It was a weird week: nobody died. There was a corpse on a slab having its face carefully peeled off, sure, and a few skeletal wights got a flaming mace through the ribs, but in both cases they’re already dead anyway. Otherwise, peace more or less reigned. As Daenerys wheeled around on her pig-ugly dragon to close the episode, the body count was no higher than when we opened it. (I don’t think so, anyway: look away for a moment in this show and you are, of course, always liable to miss a significant dismemberment.)
Thus deprived of quality murders and saddled with the bloodless military-political machinations of Essos and King’s Landing, we turned elsewhere for life: to the small and strikingly human concerns of Arya and Sam. I hope these two become friends. Superficially different though they are – one a small girl who keeps a list of all the people she would like killed, the other a large man who would just like to get back to the library now, please – I think they’d be fond of each other. Both are defiant of a society that lumbers them with low expectations. Both are touchingly loyal to the people they love. And, this week, both remembered who they really were just before it was too late.
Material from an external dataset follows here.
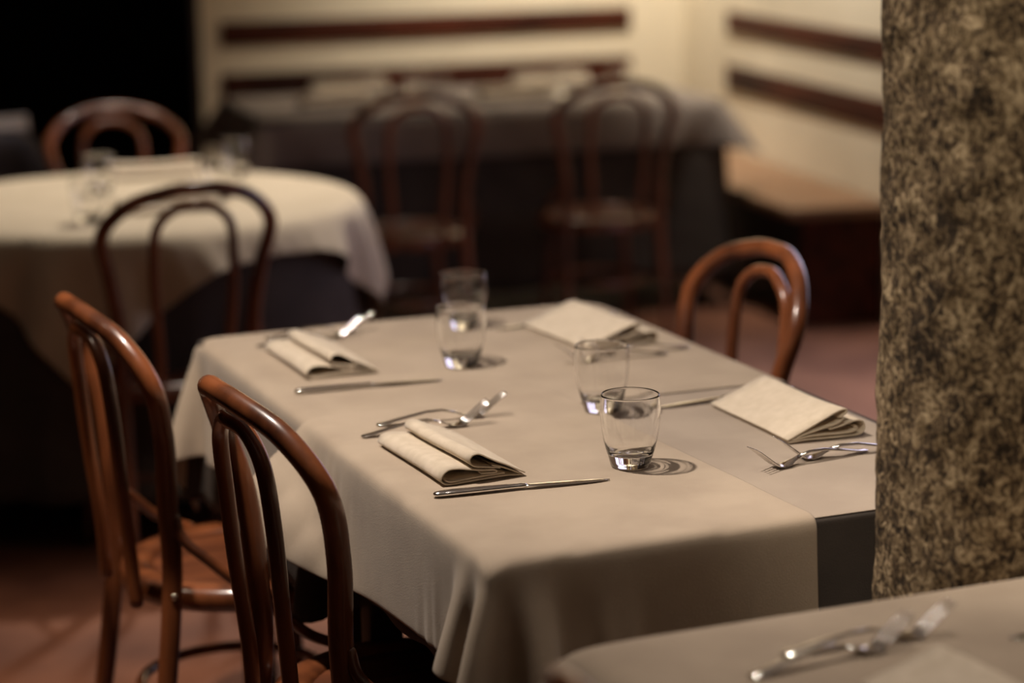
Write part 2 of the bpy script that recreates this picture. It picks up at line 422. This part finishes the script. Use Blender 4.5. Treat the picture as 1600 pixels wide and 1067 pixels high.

I am quite often surprised by how long it takes people to remember who they really are on television. But I suppose when you are, for example, the vengeful daughter of the murdered Eddard and Catelyn Stark, sister to the murdered Robb Stark and the imprisoned Rickon Stark and the distant Sansa Stark and Jon Snow and the newly minted Three-Eyed Raven, old friend of Gendry and Hot Pie and sworn enemy of Thoros of Myr, it’s bound to be trickier than when you’re a journalist from Andover. Sam, for his part, seemed to have missed his moment, sitting mute in his father’s great hall as the old man called him fat and his girlfriend a whore. When he found his nerve, it was in classically Samwell Tarly fashion: after everyone had gone to bed, slightly hamfisted, and no less brave or likeable for that. I wish he could just go and be a maester with Gilly and little Sam now, perhaps keeping in touch with his mother (Simon Amstell’s Auntie Liz from Grandma’s House!) and sister via the occasional small parchment. But with Heartsbane in his hands, I suspect he may have bigger fish to fry.
Satisfactory though it was to see him, as ever, come through in the clutch, Arya’s decision to abandon the faceless men and their many-faced god (honestly, the sentences this show makes you type sometimes) felt more grandly consequential. I’ve loved these episodes’ play-within-a-boxset of the publicly accepted version of events at King’s Landing, both for the ingenuity of its staging and for the reactions it’s elicited from the girl who lived through it all. Her awakening at this grotesque rehearsal of her father’s death seemed to suggest that she would no longer be happy to give up her name for the pleasure of assassinating strangers, but it was harder to know what to make of her sorrow at fake-Cersei’s superbly played mourning of her son.
Was the discovery that she might even feel compassion for the mother of the monster who killed Ned going to solidify that new sense of self? Or would the younger supporting player’s display of envy harden Arya’s heart and send her back to talking about herself in the insufferable third person? I couldn’t call it until she dashed that wooden cup from Lady Crane’s hands. Now she has Needle back – so much better a name than bloody Heartsbane – it feels like time for Arya to emerge as the player she has always threatened to be: subtle, marginal, fierce, and blessed with a new understanding of what it means to be an actress.